If customers value reliability of delivery more than specific end products or solutions, and companies are not aware of those desires, they are not serving the customer optimally, nor are they utilizing their own resources most effectively. Clear communication across both customer and internal channels is just as important as the execution of services. Once customers' objectives are clearer and aligned across the company, key supply chain decisions become easier.
Companies do need to consider that not all customers have the same supply chain performance requirements. They can differ significantly even within the same industry, according to the supply chain sophistication of the customer. Not meeting individual requirements can mean losing the customer, or losing top-supplier status.

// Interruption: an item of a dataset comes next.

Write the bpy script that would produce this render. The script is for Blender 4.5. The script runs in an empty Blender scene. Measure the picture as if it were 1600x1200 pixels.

Aligning verticals and horizontal layers. Leading companies in this economy are addressing the need to structure multi-vertical improvement programs - in which customer requirements and trade-off tiebreakers need to be fleshed out through different verticals of an organization, such as manufacturing, logistics, fulfillment, procurement and customer operations. Each vertical must work toward the ultimate value proposition for the end customer, which sometimes will play against a vertical's traditional natural inclination. In addition, opportunities for increased alignment with the marketplace need to be guaranteed from a horizontal perspective; in other words, customer requirements must be guaranteed from the strategic layer down to execution through all medium- and short-term integrated planning processes. A company that dynamically aligns its supply chain horizontally and vertically achieves higher market accomplishments.
The methods by which a company goes about this integration, however, may not necessarily be seamless. Various departments of an organization have inherently different value offerings and internal cultures that may not mix well outside of their domain, especially in cross-border situations. Companies must implement changes carefully and take a comprehensive approach when it comes to market strategy, capital investments, and people and organizational capabilities.
Beyond the purely technical side of this internal integration, individual ambitions of managers or political power plays yield influence within the organization. It is therefore a key requirement for supply chain executives to act as internal diplomats, working with the involved executives on setting common goals.
Once companies have engaged all parties internally across functional responsibilities, there exists great opportunity for potential earnings before interest, taxes, depreciation and amortization savings that they may not have realized previously. Organizing in this way allows companies to aggregate shared services and operational infrastructure that might have been overlooked, leading to greater efficiency and, ultimately, margin enhancement.
The Outlook
While the customer-centric philosophy behind global supply chain synchronization and its eventual outcomes should be aligned to companies' bottom lines, getting to the desired end result is not an easy task. In 2014 companies will feel pressure to fully adapt to this new paradigm. One area gaining broader attention is forecast enhancements along the chain. Several companies might use improvements in - and related benefits from - demand-sensing and E2E collaboration technologies to influence the C-suite agenda.